Israel has signed an order for more than two billion $ for the purchase of 12 CH-53K helicopters, with an option to purchase six more.

The first helicopters will arrive in Israel by 2026 and will replace the old CH-53D Yasur helicopters, that are planned for decommissioning in 2025.

The CH-53 Sea Stallion was developed by Sikorsky in the USA in the early 1960s. The CH-53A entered service with the Marine Corps in 1966. It was also adapted for special missions as the MH-53 Pave-Low, and served with the US Air Force combat rescue operations during the Vietnam War, where it was known as the ‘Jolly Green Giant’. These special models have been adapted to fly at night and in adverse weather. Over the years, the helicopters were improved with more powerful engines enabling increased carrying capacity. Some were also modified by the US Navy for minesweeping operations.

Israel received the first helicopters of this type in 1969, these were D Models. About 35 were deployed over half a century. IAF CH-53 helicopters are known as ‘Yasur’, they have undergone several phases of mid-life extensions and improvements, the most recent extended their service life through 2025

For their replacement, the Air Force considered two options – the CH-53K helicopter, made by Sikorsky, now part of Lockheed Martin, which succeeds the CH-53E in the service of the US Marine Corps, or the CH-47F Chinook made by Boeing, which was selected by the US Army and some NATO countries.

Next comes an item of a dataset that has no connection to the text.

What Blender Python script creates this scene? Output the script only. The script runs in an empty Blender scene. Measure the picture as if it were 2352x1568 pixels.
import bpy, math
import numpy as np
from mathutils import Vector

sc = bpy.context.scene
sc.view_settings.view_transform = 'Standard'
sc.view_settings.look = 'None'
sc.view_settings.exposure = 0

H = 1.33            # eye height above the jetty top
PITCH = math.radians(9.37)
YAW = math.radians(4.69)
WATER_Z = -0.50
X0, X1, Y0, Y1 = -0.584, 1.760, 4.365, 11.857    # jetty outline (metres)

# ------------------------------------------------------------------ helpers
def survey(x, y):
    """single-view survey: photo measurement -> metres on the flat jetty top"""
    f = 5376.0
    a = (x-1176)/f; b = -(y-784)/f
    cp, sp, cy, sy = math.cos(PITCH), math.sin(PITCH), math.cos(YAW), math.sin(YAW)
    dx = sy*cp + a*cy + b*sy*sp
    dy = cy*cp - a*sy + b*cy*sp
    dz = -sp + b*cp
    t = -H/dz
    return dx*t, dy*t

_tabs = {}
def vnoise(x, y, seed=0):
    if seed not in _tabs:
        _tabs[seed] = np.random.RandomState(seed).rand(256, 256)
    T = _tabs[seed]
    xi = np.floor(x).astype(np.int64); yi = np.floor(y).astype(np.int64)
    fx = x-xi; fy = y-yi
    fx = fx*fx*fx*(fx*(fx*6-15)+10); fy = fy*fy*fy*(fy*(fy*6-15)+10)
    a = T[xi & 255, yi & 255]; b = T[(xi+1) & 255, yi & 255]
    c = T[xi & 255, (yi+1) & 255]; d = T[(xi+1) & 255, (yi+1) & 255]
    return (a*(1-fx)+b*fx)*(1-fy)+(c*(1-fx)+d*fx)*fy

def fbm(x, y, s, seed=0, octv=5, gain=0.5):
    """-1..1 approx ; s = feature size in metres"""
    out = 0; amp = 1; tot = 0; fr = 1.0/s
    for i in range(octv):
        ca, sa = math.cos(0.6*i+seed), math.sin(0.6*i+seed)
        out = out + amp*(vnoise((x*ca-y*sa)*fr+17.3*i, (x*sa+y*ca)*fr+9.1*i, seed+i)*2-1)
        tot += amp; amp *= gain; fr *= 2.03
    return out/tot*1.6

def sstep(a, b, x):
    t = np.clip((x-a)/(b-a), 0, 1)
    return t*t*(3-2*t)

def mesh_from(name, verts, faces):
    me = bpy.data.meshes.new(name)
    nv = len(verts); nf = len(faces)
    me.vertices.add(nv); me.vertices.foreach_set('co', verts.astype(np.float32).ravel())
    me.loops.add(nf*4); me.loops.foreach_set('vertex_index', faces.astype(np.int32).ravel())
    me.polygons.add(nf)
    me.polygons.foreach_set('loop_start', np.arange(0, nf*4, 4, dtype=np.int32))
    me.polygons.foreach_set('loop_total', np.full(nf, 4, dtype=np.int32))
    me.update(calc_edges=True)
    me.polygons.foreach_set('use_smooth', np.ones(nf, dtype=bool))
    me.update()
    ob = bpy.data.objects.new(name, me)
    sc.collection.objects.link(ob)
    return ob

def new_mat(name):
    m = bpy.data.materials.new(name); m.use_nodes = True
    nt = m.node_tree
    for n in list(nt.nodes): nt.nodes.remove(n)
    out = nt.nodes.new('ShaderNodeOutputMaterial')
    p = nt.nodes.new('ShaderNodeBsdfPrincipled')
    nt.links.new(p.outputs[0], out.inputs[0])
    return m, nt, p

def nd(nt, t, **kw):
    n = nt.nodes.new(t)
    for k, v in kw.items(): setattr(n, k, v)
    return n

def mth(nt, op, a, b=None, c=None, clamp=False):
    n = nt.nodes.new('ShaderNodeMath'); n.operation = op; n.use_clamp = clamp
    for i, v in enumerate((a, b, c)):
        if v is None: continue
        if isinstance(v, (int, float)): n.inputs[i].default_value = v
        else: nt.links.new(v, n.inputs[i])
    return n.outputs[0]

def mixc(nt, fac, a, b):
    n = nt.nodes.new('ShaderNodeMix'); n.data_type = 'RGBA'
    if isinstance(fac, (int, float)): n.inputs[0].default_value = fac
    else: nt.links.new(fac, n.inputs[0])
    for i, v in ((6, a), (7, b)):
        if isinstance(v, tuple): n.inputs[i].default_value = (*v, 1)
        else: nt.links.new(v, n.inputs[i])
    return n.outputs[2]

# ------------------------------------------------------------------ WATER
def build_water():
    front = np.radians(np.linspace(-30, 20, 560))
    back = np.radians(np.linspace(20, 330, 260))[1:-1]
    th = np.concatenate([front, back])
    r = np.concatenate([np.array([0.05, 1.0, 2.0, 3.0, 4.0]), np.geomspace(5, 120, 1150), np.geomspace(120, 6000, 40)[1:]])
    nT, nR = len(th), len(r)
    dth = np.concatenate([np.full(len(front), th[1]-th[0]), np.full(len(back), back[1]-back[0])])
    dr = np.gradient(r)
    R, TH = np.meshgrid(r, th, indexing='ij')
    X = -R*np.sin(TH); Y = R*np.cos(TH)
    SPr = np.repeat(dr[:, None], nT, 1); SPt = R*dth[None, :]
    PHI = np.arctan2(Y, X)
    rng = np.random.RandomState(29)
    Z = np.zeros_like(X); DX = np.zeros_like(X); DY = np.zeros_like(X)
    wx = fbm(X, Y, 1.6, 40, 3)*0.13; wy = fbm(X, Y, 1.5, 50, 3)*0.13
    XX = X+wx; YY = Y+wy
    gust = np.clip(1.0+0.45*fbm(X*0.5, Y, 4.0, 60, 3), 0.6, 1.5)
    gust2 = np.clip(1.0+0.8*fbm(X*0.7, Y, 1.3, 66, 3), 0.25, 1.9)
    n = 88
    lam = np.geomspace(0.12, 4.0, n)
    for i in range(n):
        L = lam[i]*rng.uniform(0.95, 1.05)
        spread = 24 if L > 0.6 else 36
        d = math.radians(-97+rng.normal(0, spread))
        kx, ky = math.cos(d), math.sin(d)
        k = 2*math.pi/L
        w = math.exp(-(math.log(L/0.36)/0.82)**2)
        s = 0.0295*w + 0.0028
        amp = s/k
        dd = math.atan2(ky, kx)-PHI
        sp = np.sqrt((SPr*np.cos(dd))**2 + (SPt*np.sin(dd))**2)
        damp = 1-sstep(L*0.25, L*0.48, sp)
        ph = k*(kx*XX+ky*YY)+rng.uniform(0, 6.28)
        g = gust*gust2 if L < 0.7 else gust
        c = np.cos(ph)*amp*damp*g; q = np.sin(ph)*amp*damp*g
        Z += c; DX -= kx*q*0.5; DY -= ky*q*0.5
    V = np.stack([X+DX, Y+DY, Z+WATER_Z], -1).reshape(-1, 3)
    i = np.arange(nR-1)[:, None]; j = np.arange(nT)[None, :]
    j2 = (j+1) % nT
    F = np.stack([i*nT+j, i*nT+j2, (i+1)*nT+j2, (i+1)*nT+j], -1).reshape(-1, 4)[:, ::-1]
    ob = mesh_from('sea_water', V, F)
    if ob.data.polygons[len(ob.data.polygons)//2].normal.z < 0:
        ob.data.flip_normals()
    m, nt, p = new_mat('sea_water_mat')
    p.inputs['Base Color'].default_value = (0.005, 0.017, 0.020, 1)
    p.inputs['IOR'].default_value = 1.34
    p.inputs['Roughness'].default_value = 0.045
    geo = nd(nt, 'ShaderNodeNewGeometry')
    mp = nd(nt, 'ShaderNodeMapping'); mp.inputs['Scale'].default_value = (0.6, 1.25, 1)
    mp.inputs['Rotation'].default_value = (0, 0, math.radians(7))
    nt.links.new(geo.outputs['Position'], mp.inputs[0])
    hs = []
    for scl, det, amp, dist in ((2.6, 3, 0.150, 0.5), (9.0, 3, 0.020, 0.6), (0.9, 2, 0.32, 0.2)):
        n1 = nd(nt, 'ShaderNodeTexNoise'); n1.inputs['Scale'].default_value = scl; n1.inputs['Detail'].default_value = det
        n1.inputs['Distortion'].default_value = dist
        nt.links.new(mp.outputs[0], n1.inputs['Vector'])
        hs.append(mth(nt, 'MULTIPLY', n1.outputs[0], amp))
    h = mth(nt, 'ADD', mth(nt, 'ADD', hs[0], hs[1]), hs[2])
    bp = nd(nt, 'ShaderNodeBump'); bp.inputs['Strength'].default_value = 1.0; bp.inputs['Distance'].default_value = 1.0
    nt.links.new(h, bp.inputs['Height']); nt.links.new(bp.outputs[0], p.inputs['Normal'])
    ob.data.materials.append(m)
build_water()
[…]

As mentioned, Israel preferred the CH-53K helicopter. The Knesset receives a brand new helicopter, which is similar in appearance to its predecessor, but is a leap forward in operational capabilities – it is the most powerful helicopter in the world, built for operation in a maritime, desert, and the mountainous environment – factors that often limit the operational capabilities of other aircraft.

The helicopter is powered by three T408 jet engines that drive the 24-meter 7-blade rotor, supporting a maximum take-off weight of about 40 tons. The helicopter can carry a full payload of up to 16.3 tons, including internal and external loads hanging from three hardpoints. Its flight range is three times the range of previous models. It can fly at a speed of about 300 km/h, and climb to an altitude of about 18,000 feet. On an operational flight, it can carry 12 tons of cargo to a radius of 200 km. That is twice over the previous model. For example, it can carry a JLTV armored vehicle weighing more than 10 tons on its sling, with an infantry platoon seated in the cabin. To extend the operating range it is equipped with a refueling probe.

Provided with advanced flight instruments and night vision, aircrews enjoy improved flying capability in degraded vision conditions, which allow for safe landing under brownout conditions, this is the thick dust clouds that the helicopter produces when flying near the ground. Fly By Wire and sophisticated automation help improve the flying and maneuvering capability, and in the future, will allow implementation of autonomous flying capabilities in these helicopters. According to the manufacturer, the CH-53K was designed to allow rapid conversion of maintenance crews who are already experienced with legacy CH-53 helicopters.